You’ve been so tired after school that we haven’t been doing many of our old favorite activities.  Mostly you just want to cuddle up and watch a video, though I can usually drag you away after a while of that to read some books.  We were playing an online game of Family Feud the other day, and the subject was, “Things someone might get angry at his/her spouse for doing too much.”  You suggested, “Screen time?”  Lo and behold, the game accepted that answer.  You know the rules, even if you don’t always want to follow them.
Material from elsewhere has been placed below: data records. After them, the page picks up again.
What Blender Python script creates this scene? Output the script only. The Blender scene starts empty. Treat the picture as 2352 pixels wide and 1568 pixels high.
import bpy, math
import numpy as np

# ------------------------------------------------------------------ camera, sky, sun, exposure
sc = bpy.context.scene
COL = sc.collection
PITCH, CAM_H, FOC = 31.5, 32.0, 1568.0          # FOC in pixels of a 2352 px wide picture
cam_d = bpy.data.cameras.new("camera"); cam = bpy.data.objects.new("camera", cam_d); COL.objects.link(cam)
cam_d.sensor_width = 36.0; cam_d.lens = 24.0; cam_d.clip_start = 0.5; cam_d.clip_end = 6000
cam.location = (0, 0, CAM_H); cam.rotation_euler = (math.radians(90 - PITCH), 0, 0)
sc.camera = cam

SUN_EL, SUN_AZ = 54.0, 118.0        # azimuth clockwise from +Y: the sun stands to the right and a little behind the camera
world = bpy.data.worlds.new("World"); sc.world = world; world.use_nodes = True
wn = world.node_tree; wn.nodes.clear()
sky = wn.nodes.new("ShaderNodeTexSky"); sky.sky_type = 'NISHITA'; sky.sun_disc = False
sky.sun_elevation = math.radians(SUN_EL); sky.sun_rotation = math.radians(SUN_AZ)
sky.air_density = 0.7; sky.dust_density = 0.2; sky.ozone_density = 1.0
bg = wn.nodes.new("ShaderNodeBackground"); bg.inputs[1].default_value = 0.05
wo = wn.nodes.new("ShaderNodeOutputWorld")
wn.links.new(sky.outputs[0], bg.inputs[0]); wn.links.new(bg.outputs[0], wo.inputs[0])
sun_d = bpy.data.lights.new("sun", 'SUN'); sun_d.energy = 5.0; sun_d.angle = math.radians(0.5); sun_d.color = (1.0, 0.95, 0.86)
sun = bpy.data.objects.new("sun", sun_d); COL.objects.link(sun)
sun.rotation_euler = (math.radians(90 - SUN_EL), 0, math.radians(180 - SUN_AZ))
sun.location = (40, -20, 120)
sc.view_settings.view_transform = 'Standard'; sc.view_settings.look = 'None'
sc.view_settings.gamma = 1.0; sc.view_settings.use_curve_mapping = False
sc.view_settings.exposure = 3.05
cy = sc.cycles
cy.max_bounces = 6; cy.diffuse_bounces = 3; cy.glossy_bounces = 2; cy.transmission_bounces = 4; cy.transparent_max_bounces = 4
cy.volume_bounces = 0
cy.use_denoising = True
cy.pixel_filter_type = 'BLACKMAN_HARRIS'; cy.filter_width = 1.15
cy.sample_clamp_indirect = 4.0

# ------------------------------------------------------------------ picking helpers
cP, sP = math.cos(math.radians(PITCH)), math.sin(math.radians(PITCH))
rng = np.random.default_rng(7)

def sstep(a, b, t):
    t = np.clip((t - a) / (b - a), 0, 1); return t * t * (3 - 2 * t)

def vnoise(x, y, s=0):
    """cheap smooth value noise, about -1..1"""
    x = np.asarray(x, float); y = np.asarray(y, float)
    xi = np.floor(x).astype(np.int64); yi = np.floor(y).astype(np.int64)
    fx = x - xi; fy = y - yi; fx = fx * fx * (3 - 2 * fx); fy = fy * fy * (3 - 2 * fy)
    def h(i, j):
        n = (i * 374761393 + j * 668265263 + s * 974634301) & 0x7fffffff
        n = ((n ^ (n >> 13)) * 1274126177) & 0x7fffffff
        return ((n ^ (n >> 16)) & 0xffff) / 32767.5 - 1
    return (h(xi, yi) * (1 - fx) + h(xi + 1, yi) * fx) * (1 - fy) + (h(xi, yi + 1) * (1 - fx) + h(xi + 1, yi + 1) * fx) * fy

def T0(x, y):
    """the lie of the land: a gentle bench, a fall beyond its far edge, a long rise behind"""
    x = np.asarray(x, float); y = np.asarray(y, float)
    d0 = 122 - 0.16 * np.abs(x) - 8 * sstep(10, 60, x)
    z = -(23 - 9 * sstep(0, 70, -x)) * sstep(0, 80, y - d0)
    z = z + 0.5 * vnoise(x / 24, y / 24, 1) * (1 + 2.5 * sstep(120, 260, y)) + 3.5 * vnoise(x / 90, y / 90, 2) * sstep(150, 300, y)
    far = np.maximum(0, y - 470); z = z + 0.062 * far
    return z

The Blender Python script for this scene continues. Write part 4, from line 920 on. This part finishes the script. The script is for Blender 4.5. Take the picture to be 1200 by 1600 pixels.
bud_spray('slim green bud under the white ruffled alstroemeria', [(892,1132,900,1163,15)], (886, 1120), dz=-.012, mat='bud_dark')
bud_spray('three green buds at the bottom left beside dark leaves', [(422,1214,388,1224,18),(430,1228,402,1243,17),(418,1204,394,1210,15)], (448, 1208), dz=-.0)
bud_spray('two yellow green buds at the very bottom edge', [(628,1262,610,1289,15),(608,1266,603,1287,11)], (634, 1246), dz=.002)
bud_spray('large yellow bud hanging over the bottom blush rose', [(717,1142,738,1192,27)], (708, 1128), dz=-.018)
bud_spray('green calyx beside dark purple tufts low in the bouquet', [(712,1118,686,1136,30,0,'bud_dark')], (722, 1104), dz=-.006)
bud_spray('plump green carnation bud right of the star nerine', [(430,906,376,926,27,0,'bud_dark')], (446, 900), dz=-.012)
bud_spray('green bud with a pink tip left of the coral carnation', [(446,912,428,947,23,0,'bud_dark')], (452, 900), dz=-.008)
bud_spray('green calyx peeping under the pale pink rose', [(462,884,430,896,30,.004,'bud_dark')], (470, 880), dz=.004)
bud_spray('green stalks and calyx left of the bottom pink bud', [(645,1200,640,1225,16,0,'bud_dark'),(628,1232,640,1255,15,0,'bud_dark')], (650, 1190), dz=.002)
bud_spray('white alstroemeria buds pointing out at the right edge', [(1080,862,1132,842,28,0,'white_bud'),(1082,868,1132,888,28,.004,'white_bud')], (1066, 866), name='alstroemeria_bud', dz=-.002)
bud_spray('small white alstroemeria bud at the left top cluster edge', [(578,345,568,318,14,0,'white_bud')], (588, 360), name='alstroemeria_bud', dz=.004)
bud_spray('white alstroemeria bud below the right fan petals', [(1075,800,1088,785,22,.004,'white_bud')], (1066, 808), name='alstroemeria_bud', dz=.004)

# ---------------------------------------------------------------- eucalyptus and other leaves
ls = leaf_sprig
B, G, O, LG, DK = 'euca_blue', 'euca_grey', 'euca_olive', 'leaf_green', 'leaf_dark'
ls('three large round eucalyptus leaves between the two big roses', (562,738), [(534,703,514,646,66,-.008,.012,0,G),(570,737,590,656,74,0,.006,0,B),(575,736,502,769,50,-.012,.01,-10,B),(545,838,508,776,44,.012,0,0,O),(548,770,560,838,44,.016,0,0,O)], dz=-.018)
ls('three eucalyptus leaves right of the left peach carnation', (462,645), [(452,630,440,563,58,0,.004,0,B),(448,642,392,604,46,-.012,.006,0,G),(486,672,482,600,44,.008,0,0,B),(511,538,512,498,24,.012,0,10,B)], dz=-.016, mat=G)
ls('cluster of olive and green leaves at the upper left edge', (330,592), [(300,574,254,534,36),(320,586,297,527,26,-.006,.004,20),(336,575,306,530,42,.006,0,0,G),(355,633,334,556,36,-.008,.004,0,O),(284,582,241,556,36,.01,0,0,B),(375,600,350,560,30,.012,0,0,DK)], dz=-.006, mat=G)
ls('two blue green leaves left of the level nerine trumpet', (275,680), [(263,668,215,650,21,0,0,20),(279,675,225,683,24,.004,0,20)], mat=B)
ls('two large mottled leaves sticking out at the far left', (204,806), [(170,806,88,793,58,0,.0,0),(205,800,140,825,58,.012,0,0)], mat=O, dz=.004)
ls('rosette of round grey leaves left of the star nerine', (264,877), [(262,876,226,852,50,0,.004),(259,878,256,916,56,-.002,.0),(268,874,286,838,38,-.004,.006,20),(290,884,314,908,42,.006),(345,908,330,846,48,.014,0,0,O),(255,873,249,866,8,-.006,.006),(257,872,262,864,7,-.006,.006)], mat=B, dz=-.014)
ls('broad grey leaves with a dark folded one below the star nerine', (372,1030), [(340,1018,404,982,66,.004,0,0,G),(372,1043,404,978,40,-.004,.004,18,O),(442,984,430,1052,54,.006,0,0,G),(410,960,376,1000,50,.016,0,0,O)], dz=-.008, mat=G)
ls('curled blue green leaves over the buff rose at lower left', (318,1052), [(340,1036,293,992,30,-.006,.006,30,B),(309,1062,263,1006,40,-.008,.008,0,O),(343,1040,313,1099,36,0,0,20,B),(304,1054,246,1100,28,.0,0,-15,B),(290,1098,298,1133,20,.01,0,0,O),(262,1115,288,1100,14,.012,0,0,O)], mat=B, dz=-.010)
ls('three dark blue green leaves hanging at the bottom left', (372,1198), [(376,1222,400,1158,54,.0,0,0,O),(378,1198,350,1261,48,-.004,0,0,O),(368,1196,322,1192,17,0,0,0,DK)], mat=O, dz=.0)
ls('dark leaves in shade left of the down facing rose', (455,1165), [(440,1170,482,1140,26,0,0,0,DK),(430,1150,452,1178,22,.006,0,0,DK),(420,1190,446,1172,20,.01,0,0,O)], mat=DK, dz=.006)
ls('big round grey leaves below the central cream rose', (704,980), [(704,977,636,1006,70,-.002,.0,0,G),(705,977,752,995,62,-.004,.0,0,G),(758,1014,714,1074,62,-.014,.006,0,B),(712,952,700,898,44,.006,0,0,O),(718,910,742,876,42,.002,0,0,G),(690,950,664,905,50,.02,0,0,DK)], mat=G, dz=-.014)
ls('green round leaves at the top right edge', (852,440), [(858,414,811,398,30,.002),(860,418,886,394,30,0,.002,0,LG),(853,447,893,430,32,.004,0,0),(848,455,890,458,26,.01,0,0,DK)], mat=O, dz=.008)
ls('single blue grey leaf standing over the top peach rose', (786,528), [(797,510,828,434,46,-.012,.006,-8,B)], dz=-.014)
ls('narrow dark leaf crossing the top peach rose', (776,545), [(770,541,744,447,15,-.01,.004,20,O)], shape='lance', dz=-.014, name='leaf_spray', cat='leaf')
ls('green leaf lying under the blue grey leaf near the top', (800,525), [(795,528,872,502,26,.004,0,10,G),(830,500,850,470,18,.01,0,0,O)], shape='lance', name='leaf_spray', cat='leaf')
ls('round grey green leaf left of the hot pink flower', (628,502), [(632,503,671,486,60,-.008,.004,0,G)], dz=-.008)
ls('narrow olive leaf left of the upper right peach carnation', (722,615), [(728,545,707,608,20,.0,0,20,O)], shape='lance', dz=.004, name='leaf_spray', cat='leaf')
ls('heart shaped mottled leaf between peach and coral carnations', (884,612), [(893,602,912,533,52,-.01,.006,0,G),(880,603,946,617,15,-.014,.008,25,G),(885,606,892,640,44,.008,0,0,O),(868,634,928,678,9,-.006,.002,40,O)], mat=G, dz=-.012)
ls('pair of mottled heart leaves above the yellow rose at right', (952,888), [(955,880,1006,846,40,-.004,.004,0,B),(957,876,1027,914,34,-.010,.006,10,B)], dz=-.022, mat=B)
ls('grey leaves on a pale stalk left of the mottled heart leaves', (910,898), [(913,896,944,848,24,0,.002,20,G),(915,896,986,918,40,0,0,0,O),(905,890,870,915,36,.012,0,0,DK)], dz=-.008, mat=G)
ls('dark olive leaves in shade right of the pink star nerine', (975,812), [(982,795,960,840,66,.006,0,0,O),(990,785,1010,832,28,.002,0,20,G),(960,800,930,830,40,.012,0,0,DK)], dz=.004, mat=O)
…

Today is a normal Thursday, which means the usual early release of 2:00.  That’s kind of a tough time around here, considering it falls right in the middle of Tobin’s naptime, but I admit I like it despite the inconvenience.  Extra time with you wears me out, but I always love it when I get it.  I miss you when you’re away, but it makes me feel better to know how happy you are at school.

I also like the fact that, when you spot me in the parent waiting area, you run to me and give me a big hug.  I know you won’t do that forever, so I’m soaking it up while I can.

Congratulations on making the big transition, my little Miles.  You make me proud every day.

Love,

Mommy

9/6/2013

The Great and Terrible

Filed under: — Aprille @ 4:00 pm

M:  When you die, is it black or grey?

A:  I don’t know, sweetie.

M:  Maybe you could look it up.

A:  I don’t think so.

M:  Maybe Google knows.

9/5/2013

Everything’s different Down Under.

Filed under: — Aprille @ 12:39 pm

Tobin and I were looking at National Geographic together.

T:  What’s that bird?  That a chicken-bird?

A:  No, it’s called a cassowary.   It lives in Australia.